Rio’s poor neighborhoods are used to seeing heavily armed police burst in to search for drug traffickers, but this time the invaders came bearing only books.
Bruno Silva de Fonseca, 21, was one of a group of storytellers and book-lovers from the University of Rio de Janeiro who visited the Babilonia favela near Copacabana recently to win over residents.
Entering a damp, dark alley, Fonseca reached the house of Aurea Elis da Silva, 12, where he was greeted by the sound of a blaring television.
POETRY
However, when Fonseca began to recite a children’s poem, even the family dog Floquinho “Little Snowflake” seemed to calm down.
“I love the rhymes,” Aurea said.
Favelas are not alone in being infertile ground for readers in Brazil. Almost eight percent in the country of 204 million are fully illiterate and almost 18 percent functionally illiterate.
A survey by Ibope in 2011 found that 85 percent of Brazilians watch television during their time off, but only 28 percent read. The poll said 68 percent of Brazilians had never seen their father reading and only 63 percent their mother.
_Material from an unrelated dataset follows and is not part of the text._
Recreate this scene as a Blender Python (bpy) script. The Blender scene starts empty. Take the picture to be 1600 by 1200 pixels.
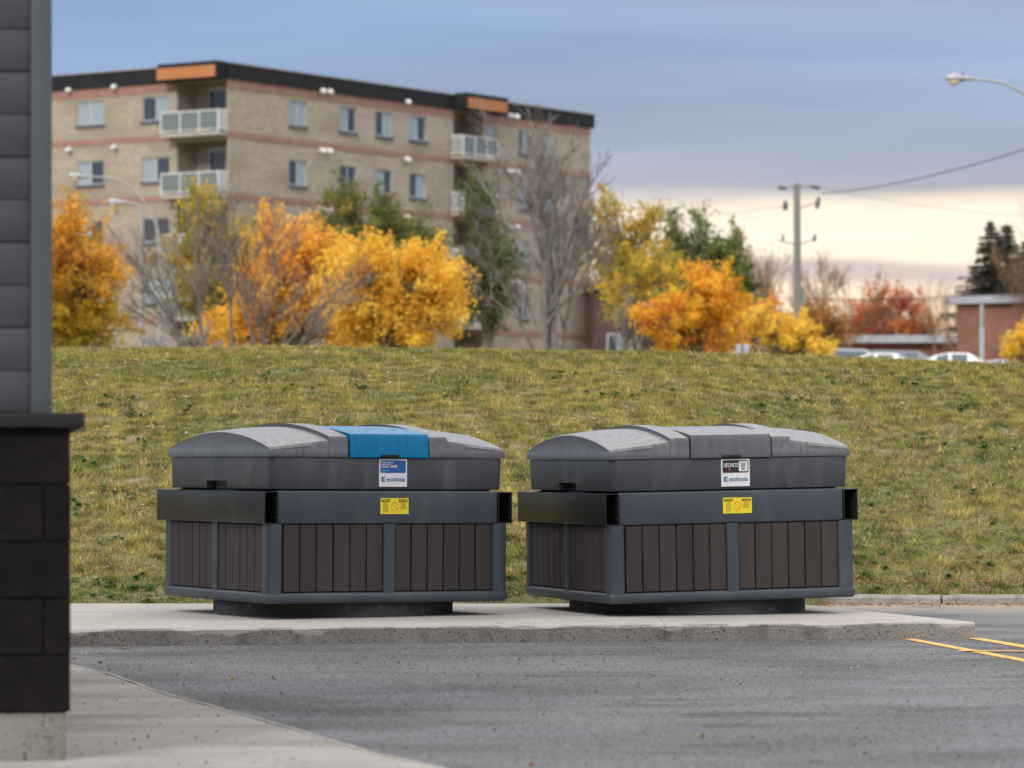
import bpy, bmesh, math, random
import numpy as np
from mathutils import Vector, Matrix
R = math.radians
random.seed(7)
rng = np.random.default_rng(11)
scene = bpy.context.scene
col = scene.collection

# ---------------------------------------------------------------- camera, sky, sun
F = 5800.0; HZ = 715.0; CH = 1.343          # focal length in px (1600 wide), horizon row, eye height
cam_d = bpy.data.cameras.new('camera'); cam = bpy.data.objects.new('camera', cam_d); col.objects.link(cam)
cam.location = (0, 0, CH); cam.rotation_euler = (R(90), 0, 0)
cam_d.sensor_width = 36; cam_d.lens = F/1600*36; cam_d.shift_y = (HZ-600)/1600
cam_d.clip_start = 0.5; cam_d.clip_end = 9000
cam_d.dof.use_dof = True; cam_d.dof.focus_distance = 28.6; cam_d.dof.aperture_fstop = 3.1
scene.camera = cam
scene.view_settings.view_transform = 'Standard'; scene.view_settings.look = 'None'
scene.view_settings.gamma = 1; scene.view_settings.exposure = 0.0
scene.view_settings.use_curve_mapping = False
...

In the Babilonia favela, Ana Livia Farias, 11, admitted to being part of those statistics.
“I don’t like reading. I prefer watching TV,” she said.
BROWSING
However, when the bookworm brigade gave her a chance to browse through several wooden boxes of donated books, she seemed intrigued. “I am going to read,” she said.
Julia Sabina, also 11, picked up Minha Querida Assombracao “My Dear Haunted House” by Reginaldo Prandi and O Beco de Sete Facadas “The Alleyway of Seven Cuts” by Carlos Mero.
“A friend knew I wanted to read and set them aside. I have started the first one today. I am hooked on reading, I devour books,” she said.
On this occasion, the team visited 450 houses in the favela, but the books outreach program, known in its Brazilian acronym as FLUPP, works throughout Rio favelas, including in those targeted by “pacification” police attempting to squeeze out deeply embedded drug gangs.
LITERATURE
As well as providing books, FLUPP has encouraged new authors such as Raquel de Oliveira, who has just published an autobiographical novel based on her marriage to a drug trafficking boss killed by police.
“There is a black, feminist and gay literature in the suburbs and that’s important because it brings new voices and renews Brazilian literature in general,” one of the project’s founders, Ecio Salles, said.
“This evening, I will read to my sister,” Aurea said, although she admitted the television is still her favorite.